Thursday 23 February 2012

Working Together

I have known a lot of couples over the years that get along really well when they get have some space in between them.  These are the kind of couples that wonder aloud if they'll be able to live together when they retire.
That's certainly not the case with me and Kira.
This is my third time taking parental leave and staying at home with the family.
I dread the thought of having to go back to a job that takes me away from them.
So I hope we can make things work here.

We make a great team.
We complement each other's weaknesses.
Not like, she's great in the house and I'm great outside.
It's more like, she has a great eye for art and design, and I can make it happen.
Here's a good example.

Kira needs slippers.  
She has needed slippers for years.
It's not like she hasn't had any.
Just not any she has been comfortable in.
Recently, Kira has been learning Crochet.
What a perfect opportunity to make some slippers.
So she did!

It was a slow start.
So slow that I thought she would be all year at one slipper.
Then one evening, she flashed a smile and a slipper.  "One done!", she said.
I examined her work and easily decided that Crochet would be her specialty and not mine.

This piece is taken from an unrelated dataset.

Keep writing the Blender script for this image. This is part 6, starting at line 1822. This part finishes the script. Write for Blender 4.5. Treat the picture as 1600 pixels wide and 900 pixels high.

I certainly didn't help with the stitching, but Kira needed buttons to finish the slippers.
She found something she liked on the internet.
I don't like to copy, but I'm willing to allow someone else's idea to inspire me.
Then it changes depending on tools and materials.

These are great looking buttons and can be easily made with basic woodworking tools.

Do you see my Wedding ring in the picture?
A few pictures later it was missing.  The photos helped me deduce where the ring slipped off.

This is a scrap piece from working on the kitchen trim.  It's red maple and just about perfect for the job.

Below is how I shaped the square button.  
The button that inspired us was a leaf shape.  There wasn't time for that today so I went with a simple square to practice with.
This is the bench grinder.  Cheap and versatile.  Don't hesitate to put one in your shop.
I suppose a proper belt sander would be better, but use what you have.

The bench grinder burns the end grain.
Really simple.
Then drill the holes.  I don't think size matters.

I used mineral oil to finish the button.

This is a simple soldering iron.
If you are going to be doing serious soldering then this is too light.
If you are going to be doing serious woodburning then this is not the right tool.
If you have one of these, then you can do some soldering and some woodburning.

Like I said.
We make a great team.


  1. Love the wee love note :)
    Great job, both of you!
    The kid's slippers I am crocheting are working well, but the one I tried for myself was a little wonky.

  2. Wow!! I'm blown away by the slippers and the buttons!! You two are a talented team!!